The rubric leaked. How a museum decides what counts when the artist is a machine.
Two new columns on a contemporary collection’s scoring sheet — human authorship, machine contribution — and the quietly grown-up choice to leave the weighting to the room.
The acquisition rubric for one of the larger contemporary museums in New York leaked last month. A two-page document, internal, dated this calendar year, used by the curatorial committee to score works under consideration for the permanent collection. The document had been redacted on the way out — names removed, attribution scrubbed — but the column headers were intact, and the headers are the story.
There are seven scoring criteria. Five of them are familiar to anyone who has read the museum’s public statements over the last twenty years: art-historical significance, formal innovation, condition, fit-with-collection, scholarly interest. Two are new. The sixth column reads: human authorship. The seventh: machine contribution.
Both columns are scored on a five-point scale. Both are mandatory. Neither is summed; they sit alongside the others, weighted by the curators in deliberation rather than by formula.
What is striking is not that these columns exist — collections committees have been discussing how to handle generative work for at least three years — but that they are scored separately. The committee is not asking, on a single axis, how much of this is a person and how much is a machine. It is asking, on two axes, how much person and how much machine, with the implicit acknowledgement that those numbers can both be high and that the work in question can be more interesting precisely when they are.
This is a quietly important move. The earlier consensus, where it existed, treated the human-machine split as zero-sum. Every point of machine contribution was a point off human authorship; the more autonomous the system, the less of the work belonged to the artist. That framing made it nearly impossible to acquire ambitious generative work. A piece that was substantially machine-led had, by the math, a low human-authorship score, and a low score in any required column tended to disqualify the work.

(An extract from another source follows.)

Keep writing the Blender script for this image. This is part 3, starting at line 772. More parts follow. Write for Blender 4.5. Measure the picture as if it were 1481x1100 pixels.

The new rubric does not solve the problem. It moves it. A piece can now score five-five — high human, high machine — without contradiction. The committee then has to decide what that combination is worth, in deliberation, by argument. The rubric is honest about leaving the decision to the people in the room.
This, in practice, is what most institutional decisions actually are: an argument with a scoring sheet for cover. The rubric does not pretend otherwise. It admits that the question of how to weight machine contribution against human authorship is not a question a number can answer, and it gives the committee a vocabulary for the argument rather than a verdict.
A useful precedent: the way photography was eventually admitted to museum collections in the mid-twentieth century. The institutions then, also, had to invent a vocabulary that did not pre-exist. They had to decide whether the print was the work, or whether the negative was, or whether a series was inseparable. The decisions varied, the vocabulary was uneven, and most of the early framings were quietly revised. The rubric, when the rubric came, was a relief because it codified the argument the curators had been having anyway.
The leaked document is, in that sense, a relief. It does not pretend the new work is the old work. It does not pretend the old criteria still suffice. It admits that two questions are now in the room — how much person, how much machine — and that both deserve their own column.
What it does not do is tell the committee how to weight them. That is a public choice in waiting. It will be made, in fragments, over the next decade, by the works the museum chooses to acquire and the works it chooses to pass over. The rubric is the question. The collection that emerges from it is the answer.
The integrative read: the museum has done a quietly grown-up thing. It has admitted that the decision is hard and refused to reduce it to a number. It has given itself permission to argue. The argument will be uneven and occasionally embarrassing and sometimes wrong. It will also, because it is being had at all, produce a collection that knows what it thinks about what it bought.
That is more than most institutions managed in the photography era. It is enough.